Tuesday, February 14, 2012

Food Speak


It’s funny how many hours a day we spend thinking about food. Even when we’re not eating or thinking about eating or full from eating it seems food nudges its way into our everyday speaking. This week I discovered just how imbedded food is into the English language as I tried to come up with different food metaphors. As I stared at pictures of food on the Internet to get inspired, I thought of three metaphorical categories that we use everyday:
  1.  Domination is eating
  2. Dishonesty and Bribery are oily substances
  3. Insanity is nuts
I. Domination is eating

It seems that in the arenas of sports, competition, and life in general, often the actual act of eating is used as a metaphor for dominating or defeating another person. Here the act of eating is the source and domination is the target.  Examples of this can be seen in the following phrases:
  • to eat someone alive
  • to have someone for lunch/to eat someone for breakfast
  • eat my dirt
  • bite me/try me
  • swallow you whole
The origin of this metaphor is not too hard to deduce. From our days as hunter-gatherers to the current era of National Geographic and Animal Planet, where we can see predators on television in their natural environment, we can see that eating is at its core the domination of one species over another. Something has to die in order for us to eat it, whether that something is a plant or animal. Thus it makes sense that to defeat an opponent or an enemy can be described metaphorically through the act of eating.

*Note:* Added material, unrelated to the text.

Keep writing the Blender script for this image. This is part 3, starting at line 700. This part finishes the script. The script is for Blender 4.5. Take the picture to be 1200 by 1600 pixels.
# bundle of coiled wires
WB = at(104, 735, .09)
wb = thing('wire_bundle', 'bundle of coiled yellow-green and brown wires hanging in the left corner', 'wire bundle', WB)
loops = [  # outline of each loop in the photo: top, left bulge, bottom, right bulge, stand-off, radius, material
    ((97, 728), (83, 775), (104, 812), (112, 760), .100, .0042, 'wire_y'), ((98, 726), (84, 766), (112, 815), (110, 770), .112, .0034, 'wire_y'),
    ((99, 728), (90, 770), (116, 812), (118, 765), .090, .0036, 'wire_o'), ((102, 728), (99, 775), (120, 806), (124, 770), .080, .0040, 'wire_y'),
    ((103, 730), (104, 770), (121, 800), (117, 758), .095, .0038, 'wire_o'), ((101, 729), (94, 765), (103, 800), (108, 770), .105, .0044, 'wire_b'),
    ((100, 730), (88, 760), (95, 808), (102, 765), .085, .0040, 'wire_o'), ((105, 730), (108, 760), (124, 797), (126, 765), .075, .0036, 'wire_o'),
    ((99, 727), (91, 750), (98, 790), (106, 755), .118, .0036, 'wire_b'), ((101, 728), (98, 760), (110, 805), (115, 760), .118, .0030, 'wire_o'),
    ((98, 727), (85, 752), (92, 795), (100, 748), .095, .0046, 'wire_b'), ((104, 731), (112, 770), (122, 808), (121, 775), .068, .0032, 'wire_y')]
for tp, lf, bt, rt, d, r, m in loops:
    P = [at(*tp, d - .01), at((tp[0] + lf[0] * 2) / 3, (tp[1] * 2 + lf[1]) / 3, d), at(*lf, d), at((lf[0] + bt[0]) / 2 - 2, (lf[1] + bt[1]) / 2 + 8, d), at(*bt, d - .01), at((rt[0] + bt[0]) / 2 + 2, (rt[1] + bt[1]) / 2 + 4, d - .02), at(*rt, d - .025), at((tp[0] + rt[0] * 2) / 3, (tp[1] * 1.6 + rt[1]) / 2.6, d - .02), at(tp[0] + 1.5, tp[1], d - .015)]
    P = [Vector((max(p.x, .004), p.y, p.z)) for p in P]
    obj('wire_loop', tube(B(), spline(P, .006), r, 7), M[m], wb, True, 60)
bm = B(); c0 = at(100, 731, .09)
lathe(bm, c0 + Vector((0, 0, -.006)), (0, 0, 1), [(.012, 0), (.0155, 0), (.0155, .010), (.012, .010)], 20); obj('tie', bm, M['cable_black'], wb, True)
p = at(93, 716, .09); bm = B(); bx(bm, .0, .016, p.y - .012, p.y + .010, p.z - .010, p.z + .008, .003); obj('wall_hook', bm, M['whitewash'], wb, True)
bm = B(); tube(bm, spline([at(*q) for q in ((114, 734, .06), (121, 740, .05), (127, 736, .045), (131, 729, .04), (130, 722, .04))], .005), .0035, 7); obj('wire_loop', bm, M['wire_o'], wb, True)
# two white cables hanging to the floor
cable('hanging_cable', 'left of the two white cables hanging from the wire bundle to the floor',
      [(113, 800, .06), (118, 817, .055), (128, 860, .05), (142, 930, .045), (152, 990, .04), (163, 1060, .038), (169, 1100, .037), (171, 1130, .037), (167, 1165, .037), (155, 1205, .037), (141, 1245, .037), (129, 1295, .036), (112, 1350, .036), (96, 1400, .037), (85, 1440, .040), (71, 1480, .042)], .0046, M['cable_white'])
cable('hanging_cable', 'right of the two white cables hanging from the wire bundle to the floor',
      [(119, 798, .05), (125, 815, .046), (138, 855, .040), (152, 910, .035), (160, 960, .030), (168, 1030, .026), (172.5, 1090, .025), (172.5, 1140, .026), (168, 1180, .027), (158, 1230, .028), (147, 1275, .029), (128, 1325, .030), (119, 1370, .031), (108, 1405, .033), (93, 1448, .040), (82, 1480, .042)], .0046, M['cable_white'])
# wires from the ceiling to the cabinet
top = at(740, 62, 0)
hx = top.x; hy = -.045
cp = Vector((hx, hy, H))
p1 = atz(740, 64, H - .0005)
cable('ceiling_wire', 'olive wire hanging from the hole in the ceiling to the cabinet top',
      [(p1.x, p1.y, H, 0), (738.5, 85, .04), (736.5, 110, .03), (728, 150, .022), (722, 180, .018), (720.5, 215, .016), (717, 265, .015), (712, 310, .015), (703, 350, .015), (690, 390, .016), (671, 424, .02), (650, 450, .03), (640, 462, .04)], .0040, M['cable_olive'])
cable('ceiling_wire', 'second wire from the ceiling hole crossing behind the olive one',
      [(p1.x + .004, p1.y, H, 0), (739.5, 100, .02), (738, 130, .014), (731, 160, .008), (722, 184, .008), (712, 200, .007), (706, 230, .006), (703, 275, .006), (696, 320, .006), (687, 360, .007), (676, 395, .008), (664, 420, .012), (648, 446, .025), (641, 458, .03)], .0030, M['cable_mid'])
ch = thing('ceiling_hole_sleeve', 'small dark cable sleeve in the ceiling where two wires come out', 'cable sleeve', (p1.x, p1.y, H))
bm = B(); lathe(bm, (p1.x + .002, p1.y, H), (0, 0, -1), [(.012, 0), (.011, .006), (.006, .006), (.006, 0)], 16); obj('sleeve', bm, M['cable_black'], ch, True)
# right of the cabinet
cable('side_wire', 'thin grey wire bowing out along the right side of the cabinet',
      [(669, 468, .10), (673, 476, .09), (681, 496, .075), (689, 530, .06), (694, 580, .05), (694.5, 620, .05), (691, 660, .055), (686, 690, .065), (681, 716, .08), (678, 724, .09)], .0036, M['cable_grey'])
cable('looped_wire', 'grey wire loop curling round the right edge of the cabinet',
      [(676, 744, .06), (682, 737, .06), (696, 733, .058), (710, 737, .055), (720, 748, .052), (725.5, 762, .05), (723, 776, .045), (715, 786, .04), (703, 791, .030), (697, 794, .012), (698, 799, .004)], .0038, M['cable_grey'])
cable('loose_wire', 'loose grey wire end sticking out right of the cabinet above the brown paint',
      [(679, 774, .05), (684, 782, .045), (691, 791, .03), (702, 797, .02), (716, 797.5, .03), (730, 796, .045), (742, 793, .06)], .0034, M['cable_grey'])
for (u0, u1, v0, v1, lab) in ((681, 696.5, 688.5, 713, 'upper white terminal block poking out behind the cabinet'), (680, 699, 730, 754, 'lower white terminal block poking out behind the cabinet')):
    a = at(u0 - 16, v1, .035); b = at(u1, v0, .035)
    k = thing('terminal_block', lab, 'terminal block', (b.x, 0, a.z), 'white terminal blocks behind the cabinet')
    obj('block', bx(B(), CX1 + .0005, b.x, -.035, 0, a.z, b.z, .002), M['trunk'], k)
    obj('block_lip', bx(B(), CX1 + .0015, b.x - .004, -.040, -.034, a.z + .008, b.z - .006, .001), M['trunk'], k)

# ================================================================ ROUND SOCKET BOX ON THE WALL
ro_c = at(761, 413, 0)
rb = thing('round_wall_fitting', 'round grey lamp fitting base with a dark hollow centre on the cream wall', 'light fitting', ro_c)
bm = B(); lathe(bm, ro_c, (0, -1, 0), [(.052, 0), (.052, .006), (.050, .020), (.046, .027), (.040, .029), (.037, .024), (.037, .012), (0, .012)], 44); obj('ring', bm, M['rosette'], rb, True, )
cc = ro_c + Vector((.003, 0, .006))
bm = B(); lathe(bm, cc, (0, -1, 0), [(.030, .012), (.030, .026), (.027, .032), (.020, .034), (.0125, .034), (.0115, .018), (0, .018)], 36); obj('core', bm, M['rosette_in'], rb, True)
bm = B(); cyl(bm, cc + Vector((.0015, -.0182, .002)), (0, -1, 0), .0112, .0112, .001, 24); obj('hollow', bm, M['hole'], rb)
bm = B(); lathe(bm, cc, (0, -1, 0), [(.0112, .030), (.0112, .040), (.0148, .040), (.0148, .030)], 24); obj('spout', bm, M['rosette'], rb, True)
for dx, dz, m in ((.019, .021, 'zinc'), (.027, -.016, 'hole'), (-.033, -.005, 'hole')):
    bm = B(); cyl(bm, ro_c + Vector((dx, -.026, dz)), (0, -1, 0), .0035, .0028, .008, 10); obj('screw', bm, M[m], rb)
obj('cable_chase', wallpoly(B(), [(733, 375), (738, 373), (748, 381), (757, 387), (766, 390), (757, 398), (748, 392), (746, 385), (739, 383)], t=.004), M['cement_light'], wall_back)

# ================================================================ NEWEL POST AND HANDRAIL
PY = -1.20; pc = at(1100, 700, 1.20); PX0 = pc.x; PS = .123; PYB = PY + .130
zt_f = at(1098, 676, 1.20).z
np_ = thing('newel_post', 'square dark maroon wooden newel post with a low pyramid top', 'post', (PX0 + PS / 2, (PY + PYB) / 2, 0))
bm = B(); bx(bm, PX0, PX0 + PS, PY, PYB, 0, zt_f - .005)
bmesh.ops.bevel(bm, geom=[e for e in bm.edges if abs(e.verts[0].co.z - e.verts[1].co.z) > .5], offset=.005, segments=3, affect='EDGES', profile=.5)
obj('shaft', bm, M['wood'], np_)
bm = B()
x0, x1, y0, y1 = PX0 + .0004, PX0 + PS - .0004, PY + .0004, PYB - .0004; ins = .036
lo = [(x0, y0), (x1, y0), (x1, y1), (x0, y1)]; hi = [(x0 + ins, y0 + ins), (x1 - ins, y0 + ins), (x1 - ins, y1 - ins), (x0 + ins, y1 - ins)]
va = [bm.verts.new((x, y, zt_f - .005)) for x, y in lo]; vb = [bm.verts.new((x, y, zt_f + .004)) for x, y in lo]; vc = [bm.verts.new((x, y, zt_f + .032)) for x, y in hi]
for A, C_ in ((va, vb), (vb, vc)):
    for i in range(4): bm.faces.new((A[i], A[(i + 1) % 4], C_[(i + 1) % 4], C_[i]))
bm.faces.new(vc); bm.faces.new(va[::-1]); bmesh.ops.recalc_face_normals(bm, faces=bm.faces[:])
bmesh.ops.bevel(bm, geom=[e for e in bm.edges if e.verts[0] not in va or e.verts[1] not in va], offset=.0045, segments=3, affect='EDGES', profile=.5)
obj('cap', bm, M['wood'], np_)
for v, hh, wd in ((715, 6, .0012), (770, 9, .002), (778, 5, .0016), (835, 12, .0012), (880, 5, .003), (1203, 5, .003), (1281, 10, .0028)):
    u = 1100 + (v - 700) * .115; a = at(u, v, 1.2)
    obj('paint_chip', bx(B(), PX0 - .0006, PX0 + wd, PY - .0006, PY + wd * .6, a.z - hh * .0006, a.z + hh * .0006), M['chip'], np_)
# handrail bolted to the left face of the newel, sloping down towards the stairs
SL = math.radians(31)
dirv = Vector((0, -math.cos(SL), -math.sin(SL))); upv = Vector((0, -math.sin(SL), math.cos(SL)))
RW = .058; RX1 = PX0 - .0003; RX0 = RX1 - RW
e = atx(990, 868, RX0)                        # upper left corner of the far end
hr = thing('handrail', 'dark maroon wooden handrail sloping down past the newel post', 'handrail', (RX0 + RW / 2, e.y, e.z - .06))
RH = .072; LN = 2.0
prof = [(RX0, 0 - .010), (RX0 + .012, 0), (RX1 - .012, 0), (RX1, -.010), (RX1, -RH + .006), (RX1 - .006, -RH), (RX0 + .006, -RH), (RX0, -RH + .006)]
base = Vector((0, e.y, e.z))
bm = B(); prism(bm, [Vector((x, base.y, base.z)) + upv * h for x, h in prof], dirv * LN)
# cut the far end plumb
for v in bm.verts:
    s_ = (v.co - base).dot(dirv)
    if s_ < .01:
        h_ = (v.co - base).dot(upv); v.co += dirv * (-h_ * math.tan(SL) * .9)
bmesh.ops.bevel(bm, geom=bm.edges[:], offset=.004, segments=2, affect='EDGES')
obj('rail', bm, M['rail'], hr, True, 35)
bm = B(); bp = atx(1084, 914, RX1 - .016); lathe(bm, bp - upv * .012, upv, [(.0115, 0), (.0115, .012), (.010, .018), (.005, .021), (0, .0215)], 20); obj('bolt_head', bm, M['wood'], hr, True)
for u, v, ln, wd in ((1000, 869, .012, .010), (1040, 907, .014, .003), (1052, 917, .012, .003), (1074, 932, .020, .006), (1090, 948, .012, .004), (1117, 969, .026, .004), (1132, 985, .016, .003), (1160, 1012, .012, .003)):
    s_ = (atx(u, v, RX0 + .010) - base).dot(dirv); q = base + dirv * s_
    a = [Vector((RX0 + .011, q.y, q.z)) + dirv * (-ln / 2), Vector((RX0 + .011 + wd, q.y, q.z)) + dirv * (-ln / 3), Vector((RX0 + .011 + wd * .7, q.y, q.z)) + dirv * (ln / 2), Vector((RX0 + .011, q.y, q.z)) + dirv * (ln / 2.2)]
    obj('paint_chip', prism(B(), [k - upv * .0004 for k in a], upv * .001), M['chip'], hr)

II.             Dishonesty and bribery are oily substances

It’s funny. After watching Paula Dean on the Food Network, I can never look at butter the same way again. But it turns out that Paula and her fatty, delicious Southern soul food are not the only things that can be buttered up. In fact, butter and other oily substances such as grease can actually be representative of bribery and dishonesty in the English language. The following are just a few examples:
  • butter him up
  • grease his palm
  • greaser
  • a greasy person
  • he’s slick
Looking at the physical properties of oil, such a comparison makes sense. Oil is slimy and slippery and slick. Moreover, in the same way dishonesty and dirty deeds are hard to wash off your conscience, oil is very difficult to remove from your hands, no matter how hard you try.

III.           Insanity is nuts

I had never really thought about how we use nuts metaphorically until this week, but once I stopped to think about it, it’s true. We include nut language in everyday speak, and often nuts are a metaphorical representation of insanity or the mind. Here nuts are the source and insanity/the mind are targets. This is the case in the following expressions:

  • He’s a nut.
  • Our nutty professor
  • He’s a hard nut to crack
  • You crack me up
  • He cracked.
  • She’s a cracker.
  • He’s such a nutter.
  • That guys is a little bit crazy in the coconut.


Nuts with their generally tough exteriors are somewhat similar to our own human skulls, and perhaps that’s how the metaphor originally developed. Thus, when you crack a nut it’s as if you cracked someone else’s skull or mind, and made them become crazy. Perhaps from that idea insanity later became associated with any variation of the word “nut”. Or perhaps there is another explanation for the phenomenon.

In any case, thinking about food metaphors this week has made me really stop to think about our daily language and how much we need to use tangible items to express intangible ideas or even, sometimes, other indescribable things. Not only do we live, breathe, and eat food; we speak it as well.